#### [RECORDED INFORMATION]
◇ ◇ ◇
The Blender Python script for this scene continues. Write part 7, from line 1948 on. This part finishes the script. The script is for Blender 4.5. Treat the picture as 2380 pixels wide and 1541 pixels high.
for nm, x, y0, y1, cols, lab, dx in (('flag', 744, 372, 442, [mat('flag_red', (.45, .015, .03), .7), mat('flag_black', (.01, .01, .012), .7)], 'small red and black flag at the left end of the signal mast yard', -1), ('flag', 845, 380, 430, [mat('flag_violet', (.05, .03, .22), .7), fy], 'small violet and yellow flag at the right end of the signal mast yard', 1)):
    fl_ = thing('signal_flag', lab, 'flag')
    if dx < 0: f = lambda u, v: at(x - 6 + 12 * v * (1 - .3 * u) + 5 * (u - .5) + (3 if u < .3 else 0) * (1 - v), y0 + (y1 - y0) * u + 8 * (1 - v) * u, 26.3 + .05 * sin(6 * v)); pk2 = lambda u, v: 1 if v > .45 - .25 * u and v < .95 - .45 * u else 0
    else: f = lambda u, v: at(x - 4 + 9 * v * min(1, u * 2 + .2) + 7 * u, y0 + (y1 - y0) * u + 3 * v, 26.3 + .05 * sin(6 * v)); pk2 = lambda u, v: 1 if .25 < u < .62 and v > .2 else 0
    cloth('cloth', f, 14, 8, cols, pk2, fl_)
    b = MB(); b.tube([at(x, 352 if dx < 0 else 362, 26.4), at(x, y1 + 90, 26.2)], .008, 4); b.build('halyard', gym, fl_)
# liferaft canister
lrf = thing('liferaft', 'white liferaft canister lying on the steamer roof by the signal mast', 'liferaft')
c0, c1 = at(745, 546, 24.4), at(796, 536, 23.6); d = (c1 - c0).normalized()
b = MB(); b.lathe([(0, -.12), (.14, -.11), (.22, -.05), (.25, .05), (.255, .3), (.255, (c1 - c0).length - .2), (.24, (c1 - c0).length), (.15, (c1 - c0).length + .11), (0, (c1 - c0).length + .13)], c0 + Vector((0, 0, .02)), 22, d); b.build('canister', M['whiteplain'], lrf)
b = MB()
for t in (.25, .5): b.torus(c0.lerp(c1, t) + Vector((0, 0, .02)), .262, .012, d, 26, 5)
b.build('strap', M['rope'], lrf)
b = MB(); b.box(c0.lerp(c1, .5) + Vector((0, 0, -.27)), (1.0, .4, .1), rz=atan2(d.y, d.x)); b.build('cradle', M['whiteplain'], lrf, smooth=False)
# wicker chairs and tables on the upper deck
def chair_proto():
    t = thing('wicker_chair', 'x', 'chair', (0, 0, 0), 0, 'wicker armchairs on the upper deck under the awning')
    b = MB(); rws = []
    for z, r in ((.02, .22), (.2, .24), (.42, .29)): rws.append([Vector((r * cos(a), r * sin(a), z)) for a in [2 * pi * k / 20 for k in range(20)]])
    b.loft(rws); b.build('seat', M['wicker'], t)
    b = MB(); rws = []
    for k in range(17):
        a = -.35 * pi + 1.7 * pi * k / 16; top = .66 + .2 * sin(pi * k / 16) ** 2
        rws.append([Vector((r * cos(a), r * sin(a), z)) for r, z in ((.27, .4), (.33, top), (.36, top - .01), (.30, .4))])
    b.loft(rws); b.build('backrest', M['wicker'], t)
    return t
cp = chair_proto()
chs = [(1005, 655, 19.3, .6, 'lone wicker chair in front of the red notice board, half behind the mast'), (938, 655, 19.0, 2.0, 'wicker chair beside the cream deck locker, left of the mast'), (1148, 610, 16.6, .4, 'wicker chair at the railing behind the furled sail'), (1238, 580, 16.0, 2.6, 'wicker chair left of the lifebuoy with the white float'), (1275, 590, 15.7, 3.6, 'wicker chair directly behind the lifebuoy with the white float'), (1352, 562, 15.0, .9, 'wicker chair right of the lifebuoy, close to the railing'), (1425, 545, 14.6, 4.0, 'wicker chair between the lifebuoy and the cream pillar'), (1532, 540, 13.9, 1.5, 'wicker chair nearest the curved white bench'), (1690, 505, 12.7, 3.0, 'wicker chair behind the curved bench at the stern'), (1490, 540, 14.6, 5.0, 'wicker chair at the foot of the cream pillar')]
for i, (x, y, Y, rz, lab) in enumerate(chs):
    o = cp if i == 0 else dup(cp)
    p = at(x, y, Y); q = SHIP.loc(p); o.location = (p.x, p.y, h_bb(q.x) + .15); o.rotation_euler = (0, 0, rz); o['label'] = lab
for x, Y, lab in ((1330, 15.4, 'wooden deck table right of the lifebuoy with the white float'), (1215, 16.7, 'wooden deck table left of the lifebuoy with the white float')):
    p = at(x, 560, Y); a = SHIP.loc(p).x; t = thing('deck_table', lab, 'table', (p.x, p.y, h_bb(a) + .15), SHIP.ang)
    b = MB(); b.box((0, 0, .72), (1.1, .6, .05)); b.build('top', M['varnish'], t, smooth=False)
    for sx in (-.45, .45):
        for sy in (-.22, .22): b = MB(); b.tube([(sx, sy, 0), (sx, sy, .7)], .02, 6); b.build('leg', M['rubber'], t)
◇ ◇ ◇
#### [TASK DETAILS]
Transcribe the data. Leave every line exactly as it is.

#### [FINAL ANSWER]
The Blender Python script for this scene continues. Write part 7, from line 1948 on. This part finishes the script. The script is for Blender 4.5. Treat the picture as 2380 pixels wide and 1541 pixels high.
for nm, x, y0, y1, cols, lab, dx in (('flag', 744, 372, 442, [mat('flag_red', (.45, .015, .03), .7), mat('flag_black', (.01, .01, .012), .7)], 'small red and black flag at the left end of the signal mast yard', -1), ('flag', 845, 380, 430, [mat('flag_violet', (.05, .03, .22), .7), fy], 'small violet and yellow flag at the right end of the signal mast yard', 1)):
    fl_ = thing('signal_flag', lab, 'flag')
    if dx < 0: f = lambda u, v: at(x - 6 + 12 * v * (1 - .3 * u) + 5 * (u - .5) + (3 if u < .3 else 0) * (1 - v), y0 + (y1 - y0) * u + 8 * (1 - v) * u, 26.3 + .05 * sin(6 * v)); pk2 = lambda u, v: 1 if v > .45 - .25 * u and v < .95 - .45 * u else 0
    else: f = lambda u, v: at(x - 4 + 9 * v * min(1, u * 2 + .2) + 7 * u, y0 + (y1 - y0) * u + 3 * v, 26.3 + .05 * sin(6 * v)); pk2 = lambda u, v: 1 if .25 < u < .62 and v > .2 else 0
    cloth('cloth', f, 14, 8, cols, pk2, fl_)
    b = MB(); b.tube([at(x, 352 if dx < 0 else 362, 26.4), at(x, y1 + 90, 26.2)], .008, 4); b.build('halyard', gym, fl_)
# liferaft canister
lrf = thing('liferaft', 'white liferaft canister lying on the steamer roof by the signal mast', 'liferaft')
c0, c1 = at(745, 546, 24.4), at(796, 536, 23.6); d = (c1 - c0).normalized()
b = MB(); b.lathe([(0, -.12), (.14, -.11), (.22, -.05), (.25, .05), (.255, .3), (.255, (c1 - c0).length - .2), (.24, (c1 - c0).length), (.15, (c1 - c0).length + .11), (0, (c1 - c0).length + .13)], c0 + Vector((0, 0, .02)), 22, d); b.build('canister', M['whiteplain'], lrf)
b = MB()
for t in (.25, .5): b.torus(c0.lerp(c1, t) + Vector((0, 0, .02)), .262, .012, d, 26, 5)
b.build('strap', M['rope'], lrf)
b = MB(); b.box(c0.lerp(c1, .5) + Vector((0, 0, -.27)), (1.0, .4, .1), rz=atan2(d.y, d.x)); b.build('cradle', M['whiteplain'], lrf, smooth=False)
# wicker chairs and tables on the upper deck
def chair_proto():
    t = thing('wicker_chair', 'x', 'chair', (0, 0, 0), 0, 'wicker armchairs on the upper deck under the awning')
    b = MB(); rws = []
    for z, r in ((.02, .22), (.2, .24), (.42, .29)): rws.append([Vector((r * cos(a), r * sin(a), z)) for a in [2 * pi * k / 20 for k in range(20)]])
    b.loft(rws); b.build('seat', M['wicker'], t)
    b = MB(); rws = []
    for k in range(17):
        a = -.35 * pi + 1.7 * pi * k / 16; top = .66 + .2 * sin(pi * k / 16) ** 2
        rws.append([Vector((r * cos(a), r * sin(a), z)) for r, z in ((.27, .4), (.33, top), (.36, top - .01), (.30, .4))])
    b.loft(rws); b.build('backrest', M['wicker'], t)
    return t
cp = chair_proto()
chs = [(1005, 655, 19.3, .6, 'lone wicker chair in front of the red notice board, half behind the mast'), (938, 655, 19.0, 2.0, 'wicker chair beside the cream deck locker, left of the mast'), (1148, 610, 16.6, .4, 'wicker chair at the railing behind the furled sail'), (1238, 580, 16.0, 2.6, 'wicker chair left of the lifebuoy with the white float'), (1275, 590, 15.7, 3.6, 'wicker chair directly behind the lifebuoy with the white float'), (1352, 562, 15.0, .9, 'wicker chair right of the lifebuoy, close to the railing'), (1425, 545, 14.6, 4.0, 'wicker chair between the lifebuoy and the cream pillar'), (1532, 540, 13.9, 1.5, 'wicker chair nearest the curved white bench'), (1690, 505, 12.7, 3.0, 'wicker chair behind the curved bench at the stern'), (1490, 540, 14.6, 5.0, 'wicker chair at the foot of the cream pillar')]
for i, (x, y, Y, rz, lab) in enumerate(chs):
    o = cp if i == 0 else dup(cp)
    p = at(x, y, Y); q = SHIP.loc(p); o.location = (p.x, p.y, h_bb(q.x) + .15); o.rotation_euler = (0, 0, rz); o['label'] = lab
for x, Y, lab in ((1330, 15.4, 'wooden deck table right of the lifebuoy with the white float'), (1215, 16.7, 'wooden deck table left of the lifebuoy with the white float')):
    p = at(x, 560, Y); a = SHIP.loc(p).x; t = thing('deck_table', lab, 'table', (p.x, p.y, h_bb(a) + .15), SHIP.ang)
    b = MB(); b.box((0, 0, .72), (1.1, .6, .05)); b.build('top', M['varnish'], t, smooth=False)
    for sx in (-.45, .45):
        for sy in (-.22, .22): b = MB(); b.tube([(sx, sy, 0), (sx, sy, .7)], .02, 6); b.build('leg', M['rubber'], t)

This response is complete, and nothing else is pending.